The minister highlighted that there were “countries who have waged war against terrorism,” but are currently “supporting terrorists” in Syria.

“Free elections are the only way to find out what Syrians want,” Muallem said, adding “there is no civil war in Syria.”

He described as a “joke” some countries support of opposition factions in Syria. He also stated that differentiating between “moderate and extremists fighters” was like hair-splitting.

“I ask what you call those who capture children, sell their organs abroad or recruit children and train them militarily.”

He said these “terrorists” eat human hearts, and dismember people while they are still alive, then send their limbs to family members.
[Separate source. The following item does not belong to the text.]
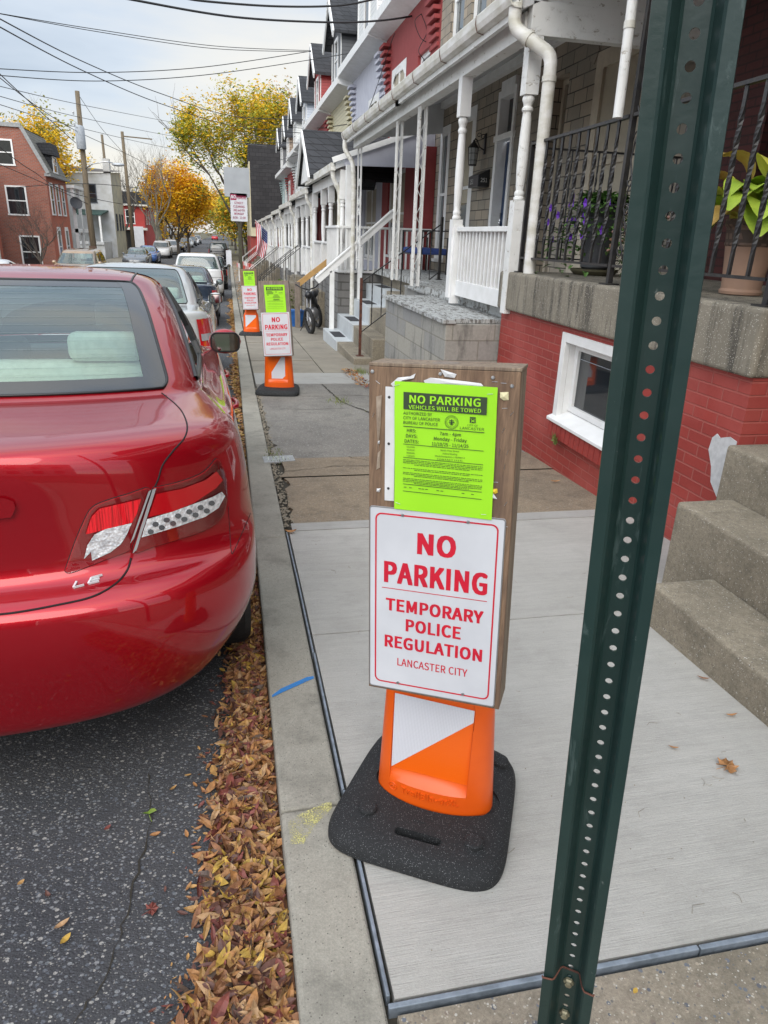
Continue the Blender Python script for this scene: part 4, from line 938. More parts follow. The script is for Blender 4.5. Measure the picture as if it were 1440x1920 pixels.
# body rings: (v, zr, zs, zf, W, yR, yF, Lr, Lf, n)
SEDAN = [
 (.225, .34, .27, .75, .14, 4.70, .62, .80, 2.9),
 (.265, .355, .27, .80, .045, 4.74, .60, .80, 2.9),
 (.40, .42, .36, .872, .012, 4.78, .58, .80, 2.9),
 (.52, .50, .48, .905, .0, 4.80, .58, .80, 2.9),
 (.615, .60, .56, .91, .008, 4.79, .58, .80, 2.9),
 (.655, .66, .60, .91, .045, 4.78, .58, .82, 2.9),
 (.675, .70, .63, .908, .095, 4.77, .57, .84, 2.8),
 (.72, .75, .66, .904, .118, 4.76, .57, .85, 2.7),
 (.85, .84, .72, .895, .122, 4.70, .58, .88, 2.6),
 (.965, .92, .78, .882, .120, 4.60, .60, .9, 2.5),
 (1.012, .955, .83, .868, .126, 4.45, .62, .9, 2.4),
 (1.029, .972, .87, .855, .140, 4.28, .66, .9, 2.4),
 (1.0385, .985, .90, .838, .20, 4.10, .66, .9, 2.4),
 (1.046, 1.0, .94, .802, .40, 3.90, .62, .9, 2.4),
 (1.055, 1.012, .98, .778, .58, 3.74, .54, .85, 2.4),
 (1.062, 1.022, 1.0, .760, .69, 3.64, .48, .8, 2.5),
 (1.10, 1.065, 1.04, .744, .77, 3.54, .46, .75, 2.5),
 (1.21, 1.17, 1.14, .705, .99, 3.34, .46, .7, 2.5),
 (1.32, 1.275, 1.25, .660, 1.25, 3.06, .46, .68, 2.5),
 (1.40, 1.355, 1.34, .610, 1.50, 2.80, .46, .62, 2.5),
 (1.438, 1.405, 1.395, .575, 1.66, 2.66, .44, .60, 2.5),
 (1.455, 1.435, 1.425, .52, 1.78, 2.54, .40, .5, 2.4),
 (1.474, 1.462, 1.455, .36, 2.0, 2.44, .22, .25, 2.2),
 (1.480, 1.476, 1.468, .12, 2.1, 2.36, .1, .12, 2.0)]
SUV = [
 (.30, .26, .30, .82, .16, 4.60, .4, .7, 3.4),
 (.36, .28, .32, .88, .05, 4.66, .4, .7, 3.4),
 (.50, .42, .44, .92, .0, 4.70, .38, .7, 3.6),
 (.62, .60, .60, .93, .0, 4.70, .38, .7, 3.6),
 (.70, .72, .70, .93, .05, 4.68, .38, .7, 3.6),
 (.76, .80, .78, .925, .09, 4.66, .38, .7, 3.6),
 (.92, .92, .90, .915, .10, 4.6, .38, .7, 3.6),
 (1.05, 1.03, 1.0, .90, .12, 4.4, .38, .7, 3.6),
 (1.12, 1.09, 1.04, .885, .13, 4.1, .38, .7, 3.6),
 (1.15, 1.12, 1.08, .87, .15, 3.8, .36, .7, 3.6),
 (1.20, 1.17, 1.13, .85, .17, 3.66, .34, .65, 3.6),
 (1.35, 1.33, 1.28, .81, .23, 3.42, .32, .6, 3.4),
 (1.52, 1.50, 1.46, .76, .31, 3.12, .32, .6, 3.4),
 (1.62, 1.60, 1.57, .72, .37, 2.95, .30, .55, 3.2),
 (1.66, 1.65, 1.62, .68, .41, 2.86, .28, .5, 3.0),
 (1.70, 1.69, 1.67, .58, .5, 2.7, .25, .4, 2.8),
 (1.72, 1.715, 1.70, .36, .8, 2.4, .2, .25, 2.6),
 (1.73, 1.728, 1.72, .12, 1.1, 2.1, .1, .12, 2.4)]
def car_surface(rings):
    K = np.array(rings, float); nK = len(K)
    def cr(v):   # monotone-ish catmull rom over rings
        v = min(max(v, 0), nK-1-1e-9); i = int(v); t = v-i
        p1, p2 = K[i], K[i+1]; p0 = K[max(i-1, 0)]; p3 = K[min(i+2, nK-1)]
        m1 = (p2-p0)*.5; m2 = (p3-p1)*.5; d = p2-p1
        lim = np.abs(d)*1.6; m1 = np.clip(m1, -lim, lim); m2 = np.clip(m2, -lim, lim)
        t2, t3 = t*t, t*t*t
        return (2*t3-3*t2+1)*p1+(t3-2*t2+t)*m1+(-2*t3+3*t2)*p2+(t3-t2)*m2
    def S(u, v):     # u in [-1,1]: 0 rear centre, +-1 front centre; right side positive
        zr, zs, zf, W, yR, yF, Lr, Lf, n = cr(v); s = 1 if u >= 0 else -1; a = abs(u)
        if a < .42:
            ph = a/.42*math.pi/2; x = W*math.sin(ph)**(2/n); y = yR+Lr*(1-max(0, math.cos(ph))**(2/n))
            # x^(2/n) clusters: soften
        elif a < .62:
            t = (a-.42)/.20; x = W*(1+.012*math.sin(math.pi*t)); y = (yR+Lr)*(1-t)+(yF-Lf)*t
        else:
            ph = (1-a)/.38*math.pi/2; x = W*math.sin(ph)**(2/n); y = yF-Lf*(1-max(0, math.cos(ph))**(2/n))
        q = min(1, max(0, (y-yR)/max(.05, Lr*1.35))); q = q*q*(3-2*q)
        z = zr+(zs-zr)*q
        q2 = min(1, max(0, (y-(yF-Lf*1.3))/(Lf*1.3))); q2 = q2*q2*(3-2*q2); z += (zf-zs)*q2
        return Vector((s*x, y, z))
    return S, nK
def us(a):   # sample parameter evenly along outline (superellipse clusters near the ends)
    return a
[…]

While the United States has shown its support to the opposition Free Syrian Army, it also expressed hesitance over giving full-fledged military backing to all groups fighting the Assad regime. Washington is also fearful of radical Islamists being among the rebel army.

Syria, meanwhile, came under imminent attack by Western powers last month, after images of hundreds of Syrians seemingly killed by chemical weapons surfaced.

U.S. President Barack Obama called for a military strike but lost the support of his major ally, the UK, when the British parliament voted against military action against Syria.

Muallem also claimed that Syrian “terrorists” are being supplied with chemical weapons, but he did not name specific nations accused of supplying them.

In mid-September, Obama said he was willing to try for a diplomatic solution on the Syrian crisis, but warned that military strikes were still an option.